Era um dia especial na unidade, o quartel fazia anos e contávamos com a presença do ministro da defesa. Íamos assistir a cenário de guerra com tiro real. Wow. Tomamos o pãozinho e o leitinho do pequeno-almoço da guerra e fomos assistir a uma cerimónia com discursos e condecorações. Luz do meio-dia, os convidados, chefes e ministro à sombra e os militares todos direitinhos ao sol. Digamos que não foi um momento agradável assistir aquilo. Só que de repente dá início o “show” propriamente dito. Lá começa um de vez enquanto a ir com a cara direitinho ao chão, caiem que nem tordos! Entendi nessa altura o porquê das armas deles não estarem carregadas. Meteu espécie, vem um sujeito aqui e para o convencer a ir para a tropa põem a ver militares a desmaiar logo ali afrente. Bom. As condecorações aos chefes, foi do género “4ª classe de artilharia”, penso que era pelas novas oportunidades, só pode.

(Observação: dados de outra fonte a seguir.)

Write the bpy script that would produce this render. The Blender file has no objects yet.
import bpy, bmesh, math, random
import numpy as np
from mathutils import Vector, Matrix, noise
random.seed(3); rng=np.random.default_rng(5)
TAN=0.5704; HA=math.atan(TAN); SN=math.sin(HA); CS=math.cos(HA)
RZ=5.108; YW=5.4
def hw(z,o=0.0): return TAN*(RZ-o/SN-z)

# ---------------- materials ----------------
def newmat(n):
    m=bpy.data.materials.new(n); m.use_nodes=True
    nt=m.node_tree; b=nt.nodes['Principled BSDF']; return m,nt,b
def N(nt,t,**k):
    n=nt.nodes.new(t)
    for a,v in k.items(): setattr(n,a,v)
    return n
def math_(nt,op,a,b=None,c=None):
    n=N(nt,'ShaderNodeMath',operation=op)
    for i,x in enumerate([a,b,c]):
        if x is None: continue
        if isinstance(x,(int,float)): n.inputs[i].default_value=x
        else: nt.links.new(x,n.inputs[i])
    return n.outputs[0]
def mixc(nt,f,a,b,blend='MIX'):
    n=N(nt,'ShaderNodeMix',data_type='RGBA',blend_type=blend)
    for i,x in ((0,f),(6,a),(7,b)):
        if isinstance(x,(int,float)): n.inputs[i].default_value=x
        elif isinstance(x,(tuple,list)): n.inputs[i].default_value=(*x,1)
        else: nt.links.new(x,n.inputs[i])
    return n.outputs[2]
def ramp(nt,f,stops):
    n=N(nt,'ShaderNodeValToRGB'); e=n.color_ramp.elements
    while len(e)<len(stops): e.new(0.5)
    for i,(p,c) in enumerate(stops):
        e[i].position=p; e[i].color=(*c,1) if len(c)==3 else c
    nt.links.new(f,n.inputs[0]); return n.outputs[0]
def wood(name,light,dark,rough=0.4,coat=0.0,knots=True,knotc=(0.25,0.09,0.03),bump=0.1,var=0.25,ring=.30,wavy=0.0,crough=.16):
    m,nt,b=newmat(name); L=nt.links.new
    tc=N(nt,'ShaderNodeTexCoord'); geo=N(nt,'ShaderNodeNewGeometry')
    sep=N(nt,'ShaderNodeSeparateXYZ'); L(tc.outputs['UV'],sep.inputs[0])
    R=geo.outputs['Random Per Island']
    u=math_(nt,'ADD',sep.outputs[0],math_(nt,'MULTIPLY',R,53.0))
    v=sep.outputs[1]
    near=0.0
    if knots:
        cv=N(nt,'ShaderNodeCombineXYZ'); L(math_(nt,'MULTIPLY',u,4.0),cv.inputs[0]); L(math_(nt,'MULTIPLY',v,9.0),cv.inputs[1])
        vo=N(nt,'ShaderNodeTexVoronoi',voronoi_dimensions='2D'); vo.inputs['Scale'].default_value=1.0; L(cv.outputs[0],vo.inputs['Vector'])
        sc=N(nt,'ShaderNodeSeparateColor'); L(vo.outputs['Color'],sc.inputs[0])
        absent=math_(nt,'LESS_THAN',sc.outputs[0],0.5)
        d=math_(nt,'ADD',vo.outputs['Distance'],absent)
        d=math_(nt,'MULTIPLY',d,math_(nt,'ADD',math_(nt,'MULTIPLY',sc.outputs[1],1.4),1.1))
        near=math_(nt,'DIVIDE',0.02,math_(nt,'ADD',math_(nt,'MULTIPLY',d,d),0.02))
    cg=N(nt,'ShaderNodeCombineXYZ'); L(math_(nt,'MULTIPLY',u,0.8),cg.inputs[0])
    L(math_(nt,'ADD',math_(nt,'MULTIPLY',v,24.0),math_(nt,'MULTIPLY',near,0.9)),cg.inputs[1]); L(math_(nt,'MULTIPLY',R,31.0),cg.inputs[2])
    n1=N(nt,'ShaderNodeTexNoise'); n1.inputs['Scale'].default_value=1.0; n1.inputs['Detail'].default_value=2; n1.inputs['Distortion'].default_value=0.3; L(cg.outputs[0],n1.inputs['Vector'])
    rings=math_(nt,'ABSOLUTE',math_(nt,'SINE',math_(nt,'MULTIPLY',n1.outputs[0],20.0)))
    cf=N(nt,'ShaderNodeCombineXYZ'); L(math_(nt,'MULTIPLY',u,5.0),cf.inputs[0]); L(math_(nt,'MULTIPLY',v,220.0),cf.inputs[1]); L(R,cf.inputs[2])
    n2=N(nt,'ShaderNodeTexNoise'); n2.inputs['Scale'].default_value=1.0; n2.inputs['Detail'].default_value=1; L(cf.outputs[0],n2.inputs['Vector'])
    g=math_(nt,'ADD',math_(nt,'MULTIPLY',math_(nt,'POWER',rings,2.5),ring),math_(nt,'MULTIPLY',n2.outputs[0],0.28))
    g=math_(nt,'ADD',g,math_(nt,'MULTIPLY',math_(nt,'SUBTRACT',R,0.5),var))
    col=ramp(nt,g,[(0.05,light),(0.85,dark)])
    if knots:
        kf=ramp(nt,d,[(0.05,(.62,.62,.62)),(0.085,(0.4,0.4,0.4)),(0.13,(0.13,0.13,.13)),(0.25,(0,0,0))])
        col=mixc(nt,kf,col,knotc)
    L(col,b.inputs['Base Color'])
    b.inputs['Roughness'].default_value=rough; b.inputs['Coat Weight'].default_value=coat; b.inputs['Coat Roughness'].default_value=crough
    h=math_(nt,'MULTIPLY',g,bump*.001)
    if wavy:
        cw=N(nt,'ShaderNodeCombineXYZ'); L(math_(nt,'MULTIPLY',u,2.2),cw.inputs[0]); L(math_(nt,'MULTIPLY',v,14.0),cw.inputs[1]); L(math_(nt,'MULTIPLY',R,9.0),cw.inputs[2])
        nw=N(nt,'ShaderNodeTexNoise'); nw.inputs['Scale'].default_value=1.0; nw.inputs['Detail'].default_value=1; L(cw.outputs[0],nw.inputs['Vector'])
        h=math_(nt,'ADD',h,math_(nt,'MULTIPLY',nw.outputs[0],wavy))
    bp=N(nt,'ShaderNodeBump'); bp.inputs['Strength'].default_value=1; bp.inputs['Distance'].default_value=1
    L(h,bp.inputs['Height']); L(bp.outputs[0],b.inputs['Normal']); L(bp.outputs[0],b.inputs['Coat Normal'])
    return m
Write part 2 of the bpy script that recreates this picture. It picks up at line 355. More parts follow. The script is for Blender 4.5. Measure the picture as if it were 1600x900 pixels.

A melhor parte. Tiros e carros a queimar gasolina, ou dinheiro a ser mal gasto como queiram. Iniciou logo bem com os convidados e a socialite a receber tampões para os ouvidos e o povo (nós) a ter de tapar os ouvidos com as mãos, na boa. O espectáculo ia começar. Primeiros 5 minutos e eu maravilhado com os carros andar e a maquilhagem que eles traziam. Pergunto a um tenente se podíamos ir ver os tanques quando terminasse a simulação, ao que recebo como resposta algo como “O Jovem está desde manhã a ouvir a falar de carros de combate e agora vem me falar de tanques de lavar a roupa?”, lá se foi a minha cunha para o exército, pensei eu. Vimos os militares a falarem uns com os outros por código em que metia Charlie Bravo Veado (no Brasil estavam tramados). Pode-se dizer que a carta final foi os disparos do F-16, temos 20 no país, visto que o Papá vem cá só de vez enquanto não sei o porquê de tantos.
É incrível a quantidade de dinheiro que se estoirou em meia hora, sem dúvida que o espectáculo foi bom, nem Filipe La Féria fazia melhor, mas foram uns trocos tão mal gastos. Se disser que em três soldados existe um carro de combate parado no parque de estacionamento deles não é mentira nenhuma. Para que tanto carro? Para fazer street racing na avenida? Fazem mesmo lembrar carrinhos de choque com aquelas antenas, se juntar os morteiros temos a festa de Agosto quase feita.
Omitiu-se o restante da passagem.